George Boak was told by a judge that he had committed a serious breach of trust and acted with “utter depravity”.
Judge Jonathan Rose, adjourning for two weeks for a probation report and remanding Boak in custody, told him: “I am almost certain that there will be a significant prison sentence imposed upon you when you come back before me.” Boak, of Aysgarth Avenue, Lightcliffe, near Brighouse, sexually assaulted three women who had gone to him for treatment for chronic pain, including back pain.
Bradford Crown Court heard the assaults took place at his home, where the treatment sessions took place, while the women were alone. One of the victims was naked. Grey-haired Boak, denied two charges of sexual assault and one of indecent assault.
He admitted sexually touching one of the women, but said he thought she had invited him to do so. Boak denied touching the other two women inappropriately, suggesting that a healing phenomenon called ‘phantom hands’ could have meant they had felt him touching them when he had not.
But the jury of seven women and five men rejected his defence, unanimously convicting him of all three charges after a little more than two hours deliberation after a three-day trial.
Boak, who remained seated as the verdicts were returned, stared back at the jury and did not react.

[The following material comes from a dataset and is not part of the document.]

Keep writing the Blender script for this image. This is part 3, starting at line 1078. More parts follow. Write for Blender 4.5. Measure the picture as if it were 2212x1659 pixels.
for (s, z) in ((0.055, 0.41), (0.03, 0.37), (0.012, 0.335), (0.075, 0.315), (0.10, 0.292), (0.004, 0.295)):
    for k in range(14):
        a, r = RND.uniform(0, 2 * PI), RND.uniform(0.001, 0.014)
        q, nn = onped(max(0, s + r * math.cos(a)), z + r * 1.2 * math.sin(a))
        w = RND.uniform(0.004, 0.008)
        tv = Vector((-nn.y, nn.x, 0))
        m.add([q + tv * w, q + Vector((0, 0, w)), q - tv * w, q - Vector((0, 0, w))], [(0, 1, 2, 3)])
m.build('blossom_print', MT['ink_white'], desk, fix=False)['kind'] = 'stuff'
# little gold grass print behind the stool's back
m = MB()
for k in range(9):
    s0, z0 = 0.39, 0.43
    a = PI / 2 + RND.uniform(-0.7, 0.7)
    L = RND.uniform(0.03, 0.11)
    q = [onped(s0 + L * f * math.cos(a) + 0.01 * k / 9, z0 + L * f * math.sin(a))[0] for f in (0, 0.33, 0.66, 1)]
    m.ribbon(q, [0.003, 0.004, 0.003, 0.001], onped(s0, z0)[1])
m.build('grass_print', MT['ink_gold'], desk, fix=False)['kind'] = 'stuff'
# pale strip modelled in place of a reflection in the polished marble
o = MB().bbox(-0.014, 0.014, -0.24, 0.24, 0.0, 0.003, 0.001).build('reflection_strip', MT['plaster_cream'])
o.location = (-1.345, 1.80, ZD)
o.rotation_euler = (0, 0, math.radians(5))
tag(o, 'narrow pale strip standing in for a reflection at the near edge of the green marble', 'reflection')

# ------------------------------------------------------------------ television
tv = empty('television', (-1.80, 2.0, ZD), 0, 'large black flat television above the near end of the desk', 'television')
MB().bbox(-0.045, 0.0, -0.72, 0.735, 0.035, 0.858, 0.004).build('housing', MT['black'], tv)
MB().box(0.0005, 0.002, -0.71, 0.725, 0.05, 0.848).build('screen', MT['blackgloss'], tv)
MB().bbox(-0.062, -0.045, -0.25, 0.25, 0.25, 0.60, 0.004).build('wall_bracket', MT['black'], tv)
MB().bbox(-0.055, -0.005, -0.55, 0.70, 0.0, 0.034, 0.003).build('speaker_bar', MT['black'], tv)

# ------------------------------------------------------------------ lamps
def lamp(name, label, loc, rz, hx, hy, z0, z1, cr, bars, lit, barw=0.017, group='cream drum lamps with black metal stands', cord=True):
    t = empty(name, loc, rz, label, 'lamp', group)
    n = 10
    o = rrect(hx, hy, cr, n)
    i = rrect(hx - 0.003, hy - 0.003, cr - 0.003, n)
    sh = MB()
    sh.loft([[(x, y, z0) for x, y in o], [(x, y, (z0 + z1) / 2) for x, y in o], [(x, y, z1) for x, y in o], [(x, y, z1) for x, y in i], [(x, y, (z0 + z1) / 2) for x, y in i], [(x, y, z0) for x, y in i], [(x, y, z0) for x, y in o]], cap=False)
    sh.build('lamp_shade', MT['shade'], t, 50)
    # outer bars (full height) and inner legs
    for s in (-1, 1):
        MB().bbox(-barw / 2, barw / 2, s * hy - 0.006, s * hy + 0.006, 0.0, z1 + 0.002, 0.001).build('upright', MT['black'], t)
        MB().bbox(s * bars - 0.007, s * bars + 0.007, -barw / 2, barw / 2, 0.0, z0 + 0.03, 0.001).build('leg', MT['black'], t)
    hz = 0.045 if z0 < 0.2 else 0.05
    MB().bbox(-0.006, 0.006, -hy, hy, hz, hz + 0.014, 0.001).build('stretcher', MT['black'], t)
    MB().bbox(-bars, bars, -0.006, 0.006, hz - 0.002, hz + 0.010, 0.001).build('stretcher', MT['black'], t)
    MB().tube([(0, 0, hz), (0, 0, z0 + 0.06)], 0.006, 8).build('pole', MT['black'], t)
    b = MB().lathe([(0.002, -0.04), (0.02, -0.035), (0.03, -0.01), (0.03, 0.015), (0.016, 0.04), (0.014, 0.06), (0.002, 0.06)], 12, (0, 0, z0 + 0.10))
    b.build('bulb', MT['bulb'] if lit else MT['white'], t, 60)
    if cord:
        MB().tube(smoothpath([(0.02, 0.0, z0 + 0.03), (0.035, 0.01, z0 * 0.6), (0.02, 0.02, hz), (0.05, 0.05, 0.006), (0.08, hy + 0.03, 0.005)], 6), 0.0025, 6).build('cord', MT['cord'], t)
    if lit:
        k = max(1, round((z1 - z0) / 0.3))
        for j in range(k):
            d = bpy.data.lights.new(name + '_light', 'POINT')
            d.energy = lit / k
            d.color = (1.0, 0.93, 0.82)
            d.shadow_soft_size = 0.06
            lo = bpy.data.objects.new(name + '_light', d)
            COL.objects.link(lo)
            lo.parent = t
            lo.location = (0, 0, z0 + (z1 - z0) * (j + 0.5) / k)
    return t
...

Two of his victims, who had given evidence during the trial, were in court to hear the verdicts and tearfully hugged their husbands and a police officer outside the courtroom.
Judge Rose, who described the women as “eminently respectable,” told Boak: “You have been convicted, on overwhelming evidence, of behaviour that can be described as a serious breach of trust, and utter depravity. There will be a prison sentence.”
The judge said he regarded the women as vulnerable. “They placed trust in you because they laid on a bed and allowed you to place your hands on and over them. I think no greater trust could be placed in a man by a woman.”
Judge Rose agreed to adjourn for a probation report after Boak’s barrister, Michele Stuart-Lofthouse, asked for time for arrangements to be made for the care of his wife, who has health issues. But the judge added: “I don’t take the view that the report is likely to assist a great deal in determining the sentence.”